The companies, shareholders and market observers expected the deficits and will probably have to accept more losses until developments reach commercial takeoff.

Other losses needed a bit of analysis before downgrading their makers.

Early childhood education centre proprietor Kidicorp Group, for example, reported a loss of $11.6 million but $10.94 million related to "impairment of goodwill" and was taken as a writeoff. Another $1.05 million was amortisation of licence goodwill, licences being required for running child centres and having an asset value, albeit as intangibles.

Kidicorp's earnings were $436, 000 before the amortisation and writeoffs. The market seemed to miss a point about Kidicorp in post-Budget trading.

Companies to benefit from the government's family-oriented Budget should include those that provide care facilities for pre-school age children, irrespective of how they are titled in marketing battles.

The health of corporate affairs can be assessed from results of solid industrial and commercial businesses, rather than fragile organisations but, before doing so, an unusual profit figure profit figure deserve examination.

Telecommunications company Zintel Group earned $4.1 million in the year ended March, a 26% increase on 2003's $3.25 million. Nothing unusual, so far but the profit was earned on a small investment.

Zintel's shareholders' equity was $5.35 million on March 31 and total assets were $10.55 million. The return on year-end shareholders' equity was 76.5% and the equity was "real" in the sense that there was no erosion from any negative reserve accounts.

Zintel's return of earnings before interest and tax (ebit) on year-end total assets was 58.7%. Total liabilities were $5.2 million, comprising $4.37 million in trade creditors and, $833,000 as income in advance.

Trade receivables of $4.79 million offset trade creditors.

Zintel was quoted on the unlisted securities market until November when it moved to the alternative market (NZAX).

The share price went to $1.26 but was $1.16 last week.

A shareholders' letter in March said shareholder numbers increased to more than 350 from 128 on listing, so the company is small by most measurements.

It will become bigger rapidly and add many more shareholders if the extraordinary returns on investment and sound management are maintained.

Big companies underpinned the reporting round, particularly in the energy sector where Contact Energy, Horizon Energy Distribution, Powerco and TrustPower produced useful profit gains.

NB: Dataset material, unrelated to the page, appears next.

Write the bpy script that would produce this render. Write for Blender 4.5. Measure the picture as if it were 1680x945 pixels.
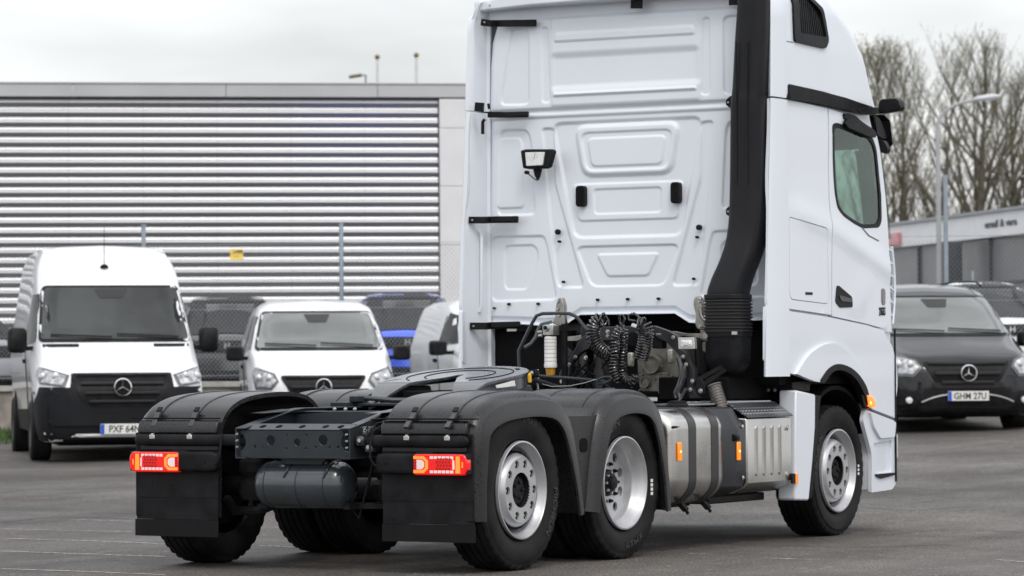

Energy consumers might have a prejudiced view of energy company profits, but the shareholders have an equally prejudged view (the other way) about their companies' profit performances.

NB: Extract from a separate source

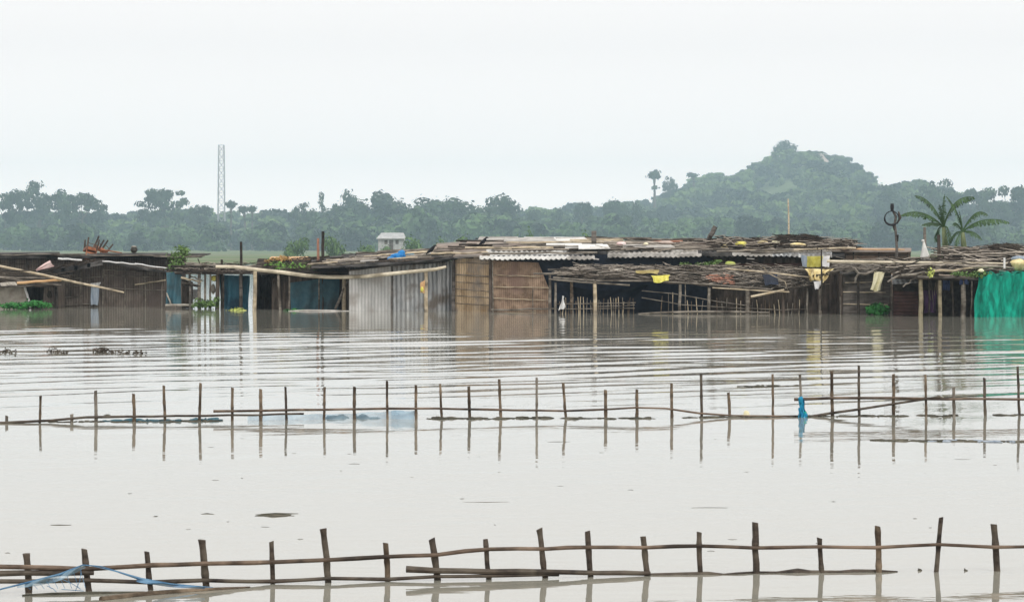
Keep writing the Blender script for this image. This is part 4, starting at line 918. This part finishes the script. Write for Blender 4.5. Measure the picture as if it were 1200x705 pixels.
# forked branch over its wall
T = thing('forked_branch', 'pale forked branch hooked over the plank hut wall', 'branch', P(1005,330,94))
m = MB(); px_path(m,[(1001,314),(1006,320),(1014,321),(1022,318),(1030,314)],94,[.05,.05,.05,.045,.03]); m.build('branch', M['bamboo_grey'], T)
m = MB(); px_path(m,[(1007,320),(1003,325),(1002,331)],94,[.045,.04,.035]); m.build('branch', M['bamboo_grey'], T)
m = drape(P(1026,317,94),P(1036,319,94),P(1032,341,93.95),P(1020,340,93.95),10,10,.05,2,91); m.build('cloth', M['cream'], None, 'cream yellow shirt-like cloth hanging on the plank hut', 'cloth', smooth=True)
plant('water_plants','glossy dark green leaves drooping into the water at the plank hut corner','plant',[(P(a,b2,93.8),(.2,.15,.16)) for a,b2 in ((1020,363),(1026,360),(1031,360),(1035,363),(1028,366))],'leaf_deep',.09,45,seed=92)
# long pale pole
m = MB(); px_path(m,[(969,306),(1010,306.8),(1060,307.5),(1110,308),(1150,308.5),(1186,309)],93.6,[.055,.06,.055,.055,.05,.04],92.6); m.build('bamboo_pole', M['bamboo_light'], None, 'long level pale pole running over the roofs at the right', 'pole')
m = MB(); px_path(m,[(963,364),(963,330),(962.5,292)],YL-.6,[.03,.03,.025]); m.build('pole', M['bark_dark'], None, 'thin dark pole standing before the yellow cloths', 'pole')

# reddish back hut 985-1067
T = thing('hut', 'low hut with reddish mud wall and thin flat roof behind the long pale pole', 'hut', P(1025,360,101).xy.to_3d())
m = wall(MB(), [(975,366),(1066,366),(1066,293.5),(975,292)],101); m.build('wall', M['brick'], T)
m = MB(); m.slab(P(968,293.5,100.6),P(1068,294,100.6),P(1068,290.5,104),P(968,289.5,104),.05); m.build('roof', M['rust_sheet'], T)
m = MB(); pole(m,985,291.5,1060,292.5,101.5,None,.035); pole(m,960,289.5,1010,291,102,None,.03); m.build('roof_pole', M['orange_pole'], T)
m = MB(); strip(m,975,298,1066,299,100.93,.04); [strip(m,x_,294,x_,307,100.93,.05) for x_ in (1000,1030,1064)]; m.build('batten', M['wood_grey'], T)
room(T,975,1066,101,104,294)

# pole carrying a ring
Yq = 97.5
T = thing('pole', 'crooked pole carrying a black ring and a small cup high above the roofs', 'pole', P(1050,300,Yq))
m = MB(); px_path(m,[(1050.5,308),(1051,290),(1050,275),(1048.5,262),(1050,254),(1046,246),(1045.5,240)],Yq,[.05,.05,.045,.045,.05,.04,.03]); m.build('post', M['wood_grey'], T)
m = MB(); cc = P(1045,255.5,Yq-.08); pts = []
for k in range(17):
    a = 2*math.pi*k/16; pts.append(cc+Vector((.255*math.cos(a), .03*math.sin(2*a), .25*math.sin(a))))
m.tube(pts,[.02+.025*max(0,math.sin(-2*math.pi*k/16-.3)) for k in range(17)],6); m.build('ring', M['rubber'], T)
m = MB(); px_path(m,[(1045.5,247),(1045.5,242.5),(1045.5,238.5)],Yq-.04,[.05,.07,.055],None,8); m.build('cup', M['rubber'], T)
m = MB(); px_path(m,[(1053,248),(1055,255),(1051,262)],Yq-.02,[.03,.05,.03]); m.build('knot', M['wood_brown'], T)
m = MB(); px_path(m,[(1046,262),(1048,270)],Yq-.05,[.03,.02]); px_path(m,[(1052,275),(1052,283)],Yq-.05,[.04,.02]); m.build('rope', M['thatch_dark'], T)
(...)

There would be no quibbles about the performance of the Fisher & Paykel companies, Healthcare and Appliances. The former's net profit was $54.7 million for the year ended March, compared with $49.9 million in the previous year, after excluding that year's unrealised foreign currency gain of $23 million after tax.

F & P Healthcare's main business was conducted in the US, while Australia was the appliance company's biggest market in terms of gross revenue, with 49.1% ($418.86 million) of the total $852.75 million.

New Zealand accounted for $244.22 million of sales, 8% ahead of the previous year's $226.08 million.

Telecom was another biggie to produce a respectable profit gain, with a 19.8% increase for the nine months ended March.

Current indications are that the June-year reporting round will be similar to that of February-March in terms of buoyancy, subject to the continuing losses of cutting-edge companies. There is unlikely to be a company reporting a return of 76.5% on year-end shareholders' equity, as seen in Zintel.